__Given task__. Quote exactly the lines from the start of the entries to the one with "nt.links.new(sky.outputs[0], bg.inputs['Color'])", both ends included.
--- BEGIN Stored data ---
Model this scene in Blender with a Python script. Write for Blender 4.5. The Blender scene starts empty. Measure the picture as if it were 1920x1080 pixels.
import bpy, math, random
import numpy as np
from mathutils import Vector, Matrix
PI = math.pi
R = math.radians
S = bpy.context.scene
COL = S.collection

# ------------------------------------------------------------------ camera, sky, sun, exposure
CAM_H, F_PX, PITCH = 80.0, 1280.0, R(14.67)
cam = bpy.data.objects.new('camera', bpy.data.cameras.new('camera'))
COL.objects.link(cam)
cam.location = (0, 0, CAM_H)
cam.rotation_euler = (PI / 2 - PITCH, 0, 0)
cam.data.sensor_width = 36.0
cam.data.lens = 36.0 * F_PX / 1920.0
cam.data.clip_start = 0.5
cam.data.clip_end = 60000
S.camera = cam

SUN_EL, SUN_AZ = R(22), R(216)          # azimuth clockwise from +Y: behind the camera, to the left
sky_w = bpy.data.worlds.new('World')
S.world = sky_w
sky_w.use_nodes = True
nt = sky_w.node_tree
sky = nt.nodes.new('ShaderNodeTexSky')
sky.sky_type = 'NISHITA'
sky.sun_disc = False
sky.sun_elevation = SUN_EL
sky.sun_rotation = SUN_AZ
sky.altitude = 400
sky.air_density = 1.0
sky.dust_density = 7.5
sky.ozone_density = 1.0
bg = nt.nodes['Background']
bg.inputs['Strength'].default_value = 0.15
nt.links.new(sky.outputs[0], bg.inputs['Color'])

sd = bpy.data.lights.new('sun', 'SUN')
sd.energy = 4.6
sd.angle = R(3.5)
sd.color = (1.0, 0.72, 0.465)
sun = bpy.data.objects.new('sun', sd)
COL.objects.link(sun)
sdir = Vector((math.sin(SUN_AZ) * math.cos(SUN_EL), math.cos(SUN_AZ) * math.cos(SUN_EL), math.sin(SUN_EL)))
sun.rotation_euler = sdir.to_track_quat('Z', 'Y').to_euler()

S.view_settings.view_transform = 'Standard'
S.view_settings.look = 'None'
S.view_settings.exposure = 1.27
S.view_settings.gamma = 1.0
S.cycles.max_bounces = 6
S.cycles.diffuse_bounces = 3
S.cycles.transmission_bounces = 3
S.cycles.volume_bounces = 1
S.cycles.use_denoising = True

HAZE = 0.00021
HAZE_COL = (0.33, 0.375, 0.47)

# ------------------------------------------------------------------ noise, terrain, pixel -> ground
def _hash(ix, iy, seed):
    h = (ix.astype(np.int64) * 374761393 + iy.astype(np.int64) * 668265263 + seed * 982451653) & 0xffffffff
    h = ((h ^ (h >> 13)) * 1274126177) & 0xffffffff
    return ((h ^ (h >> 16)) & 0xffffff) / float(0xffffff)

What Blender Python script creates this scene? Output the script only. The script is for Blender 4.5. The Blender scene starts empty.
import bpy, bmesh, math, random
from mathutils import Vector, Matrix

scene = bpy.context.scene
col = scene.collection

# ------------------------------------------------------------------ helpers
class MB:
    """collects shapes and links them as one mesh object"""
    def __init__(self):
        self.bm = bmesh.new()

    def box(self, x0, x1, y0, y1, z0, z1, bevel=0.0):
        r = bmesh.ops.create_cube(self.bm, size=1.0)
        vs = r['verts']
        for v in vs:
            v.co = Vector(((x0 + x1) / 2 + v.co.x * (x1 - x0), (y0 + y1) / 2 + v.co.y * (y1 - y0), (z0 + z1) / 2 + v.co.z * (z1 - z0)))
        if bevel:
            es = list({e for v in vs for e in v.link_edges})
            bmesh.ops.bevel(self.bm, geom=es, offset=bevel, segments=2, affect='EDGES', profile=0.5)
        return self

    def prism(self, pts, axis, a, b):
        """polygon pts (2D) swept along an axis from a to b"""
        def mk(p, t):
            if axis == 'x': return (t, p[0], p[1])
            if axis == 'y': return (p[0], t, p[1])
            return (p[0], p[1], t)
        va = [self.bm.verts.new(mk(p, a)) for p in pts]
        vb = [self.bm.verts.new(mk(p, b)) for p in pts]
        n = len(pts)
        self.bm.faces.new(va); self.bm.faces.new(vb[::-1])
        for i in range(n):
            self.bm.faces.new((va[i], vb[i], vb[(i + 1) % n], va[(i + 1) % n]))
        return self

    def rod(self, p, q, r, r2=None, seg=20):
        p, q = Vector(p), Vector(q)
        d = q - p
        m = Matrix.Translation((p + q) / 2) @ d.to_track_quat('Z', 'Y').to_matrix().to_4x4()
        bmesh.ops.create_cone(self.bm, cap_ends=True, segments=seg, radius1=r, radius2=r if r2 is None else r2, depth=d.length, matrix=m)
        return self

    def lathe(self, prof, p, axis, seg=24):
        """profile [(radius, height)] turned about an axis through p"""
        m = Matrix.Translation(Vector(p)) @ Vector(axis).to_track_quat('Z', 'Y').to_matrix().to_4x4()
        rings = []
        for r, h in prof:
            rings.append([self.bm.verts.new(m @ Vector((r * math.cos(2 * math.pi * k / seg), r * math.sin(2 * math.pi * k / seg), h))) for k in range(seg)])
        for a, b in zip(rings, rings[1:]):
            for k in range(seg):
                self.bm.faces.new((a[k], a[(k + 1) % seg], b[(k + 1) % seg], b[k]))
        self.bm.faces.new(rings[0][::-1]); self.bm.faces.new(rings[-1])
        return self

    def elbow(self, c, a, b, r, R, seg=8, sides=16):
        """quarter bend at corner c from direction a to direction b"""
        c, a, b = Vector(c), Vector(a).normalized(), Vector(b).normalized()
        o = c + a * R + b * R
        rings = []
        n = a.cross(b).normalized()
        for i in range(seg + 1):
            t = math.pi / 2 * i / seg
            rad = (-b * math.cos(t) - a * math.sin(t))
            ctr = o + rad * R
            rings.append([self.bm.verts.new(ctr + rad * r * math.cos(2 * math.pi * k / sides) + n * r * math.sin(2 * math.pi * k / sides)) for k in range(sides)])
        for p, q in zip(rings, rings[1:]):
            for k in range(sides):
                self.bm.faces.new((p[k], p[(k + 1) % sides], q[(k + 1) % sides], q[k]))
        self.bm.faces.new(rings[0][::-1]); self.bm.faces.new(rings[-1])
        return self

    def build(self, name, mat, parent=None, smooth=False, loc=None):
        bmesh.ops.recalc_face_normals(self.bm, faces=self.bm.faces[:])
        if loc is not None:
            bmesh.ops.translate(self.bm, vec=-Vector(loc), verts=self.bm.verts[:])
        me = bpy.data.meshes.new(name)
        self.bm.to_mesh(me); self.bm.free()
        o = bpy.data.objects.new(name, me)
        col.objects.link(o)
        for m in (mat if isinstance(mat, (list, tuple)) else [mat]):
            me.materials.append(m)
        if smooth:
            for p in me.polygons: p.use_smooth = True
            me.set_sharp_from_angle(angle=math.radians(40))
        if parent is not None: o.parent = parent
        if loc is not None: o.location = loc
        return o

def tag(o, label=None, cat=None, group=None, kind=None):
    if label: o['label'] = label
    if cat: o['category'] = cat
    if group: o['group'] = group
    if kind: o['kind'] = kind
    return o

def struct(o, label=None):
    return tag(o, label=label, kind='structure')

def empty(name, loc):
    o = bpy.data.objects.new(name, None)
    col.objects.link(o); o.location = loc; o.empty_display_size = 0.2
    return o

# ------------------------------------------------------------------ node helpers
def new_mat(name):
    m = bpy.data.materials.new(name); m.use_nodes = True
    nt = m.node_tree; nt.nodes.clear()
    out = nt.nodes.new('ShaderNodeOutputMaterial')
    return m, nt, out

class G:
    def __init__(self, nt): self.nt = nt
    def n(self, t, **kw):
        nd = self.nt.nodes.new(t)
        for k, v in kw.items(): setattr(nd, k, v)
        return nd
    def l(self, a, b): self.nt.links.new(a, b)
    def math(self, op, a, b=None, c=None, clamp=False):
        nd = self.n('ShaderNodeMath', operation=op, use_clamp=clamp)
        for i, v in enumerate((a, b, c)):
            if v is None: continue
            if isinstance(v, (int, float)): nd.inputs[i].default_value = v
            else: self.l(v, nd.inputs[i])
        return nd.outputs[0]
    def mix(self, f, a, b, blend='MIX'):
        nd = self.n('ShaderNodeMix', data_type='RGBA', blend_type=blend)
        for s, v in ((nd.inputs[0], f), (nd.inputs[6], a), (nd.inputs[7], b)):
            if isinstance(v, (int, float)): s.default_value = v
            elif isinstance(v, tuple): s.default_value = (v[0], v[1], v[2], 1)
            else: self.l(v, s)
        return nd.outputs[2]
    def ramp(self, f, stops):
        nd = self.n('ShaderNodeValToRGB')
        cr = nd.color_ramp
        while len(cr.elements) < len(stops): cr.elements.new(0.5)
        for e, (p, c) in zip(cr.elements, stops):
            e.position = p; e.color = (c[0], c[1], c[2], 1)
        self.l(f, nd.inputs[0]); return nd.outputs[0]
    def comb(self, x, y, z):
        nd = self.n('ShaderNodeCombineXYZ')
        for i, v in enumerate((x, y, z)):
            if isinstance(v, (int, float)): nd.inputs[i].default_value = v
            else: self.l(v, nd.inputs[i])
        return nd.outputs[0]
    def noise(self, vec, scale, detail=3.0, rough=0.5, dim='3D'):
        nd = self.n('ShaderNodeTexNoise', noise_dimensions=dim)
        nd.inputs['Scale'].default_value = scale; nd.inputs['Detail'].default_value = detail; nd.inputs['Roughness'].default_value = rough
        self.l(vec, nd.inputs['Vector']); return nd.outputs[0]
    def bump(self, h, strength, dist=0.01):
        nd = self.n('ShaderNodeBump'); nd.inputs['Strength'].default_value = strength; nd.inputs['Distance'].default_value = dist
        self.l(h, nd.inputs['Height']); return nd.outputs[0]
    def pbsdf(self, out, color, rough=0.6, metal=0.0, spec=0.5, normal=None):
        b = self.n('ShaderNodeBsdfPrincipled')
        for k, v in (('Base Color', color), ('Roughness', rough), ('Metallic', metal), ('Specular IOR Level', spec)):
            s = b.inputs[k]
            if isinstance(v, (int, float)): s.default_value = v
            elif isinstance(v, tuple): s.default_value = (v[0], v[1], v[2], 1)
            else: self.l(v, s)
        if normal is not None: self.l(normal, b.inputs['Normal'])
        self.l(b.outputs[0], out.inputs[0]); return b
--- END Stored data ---
__Correct answer__.
Model this scene in Blender with a Python script. Write for Blender 4.5. The Blender scene starts empty. Measure the picture as if it were 1920x1080 pixels.
import bpy, math, random
import numpy as np
from mathutils import Vector, Matrix
PI = math.pi
R = math.radians
S = bpy.context.scene
COL = S.collection

# ------------------------------------------------------------------ camera, sky, sun, exposure
CAM_H, F_PX, PITCH = 80.0, 1280.0, R(14.67)
cam = bpy.data.objects.new('camera', bpy.data.cameras.new('camera'))
COL.objects.link(cam)
cam.location = (0, 0, CAM_H)
cam.rotation_euler = (PI / 2 - PITCH, 0, 0)
cam.data.sensor_width = 36.0
cam.data.lens = 36.0 * F_PX / 1920.0
cam.data.clip_start = 0.5
cam.data.clip_end = 60000
S.camera = cam

SUN_EL, SUN_AZ = R(22), R(216)          # azimuth clockwise from +Y: behind the camera, to the left
sky_w = bpy.data.worlds.new('World')
S.world = sky_w
sky_w.use_nodes = True
nt = sky_w.node_tree
sky = nt.nodes.new('ShaderNodeTexSky')
sky.sky_type = 'NISHITA'
sky.sun_disc = False
sky.sun_elevation = SUN_EL
sky.sun_rotation = SUN_AZ
sky.altitude = 400
sky.air_density = 1.0
sky.dust_density = 7.5
sky.ozone_density = 1.0
bg = nt.nodes['Background']
bg.inputs['Strength'].default_value = 0.15
nt.links.new(sky.outputs[0], bg.inputs['Color'])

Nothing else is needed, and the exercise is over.